Si le Ministre Jeholet en charge de l’Economie annonce une série d’initiatives à destination des entreprises en la matière, on ne peut qu’encourager l’articulation de celles-ci avec le PwD-R. Car le danger est de rester dans une vision compartimentée des différents maillons de l’économie circulaire alors qu’elle ne pourra donner des résultats que si l’ensemble de la chaîne de valeur est pris en compte.

L’économie circulaire nécessite une approche systémique orientée « ressources » avec un décloisonnement entre les secteurs produisant les déchets et ceux qui les gèrent.

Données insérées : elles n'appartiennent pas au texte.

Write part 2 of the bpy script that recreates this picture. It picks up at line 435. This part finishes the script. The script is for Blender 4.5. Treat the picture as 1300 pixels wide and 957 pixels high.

Quant au budget annoncé par le Ministre Di Antonio pour la politique générale Déchets-Ressources en 2018, soit 19 millions d’euros (une augmentation de 4.6% par rapport à 2017), il est très difficile d’en déduire une adéquation avec les ambitions affichées dans le projet de PWD-R, sans priorisation et ciblage des mesures, et une analyse fine de leurs coûts/bénéfices, ce qui faisait défaut au stade des consultations.

Si le temps imparti pour boucler cette législature ne permet pas de co-construire et d’élaborer avec la société civile une vision à plus long terme de la politique des Déchets-Ressources, l’adoption d’un PwD-R ambitieux peut être une réelle opportunité pour la Wallonie.

Il peut constituer un premier jalon d’une véritable stratégie qui vise le «zéro déchet-2050 » en incluant non seulement les acteurs « historiques » du secteur des déchets mais aussi de nouveaux acteurs économiques qui réinventent nos modes de production et de consommation ainsi que d’autres acteurs de la société civile.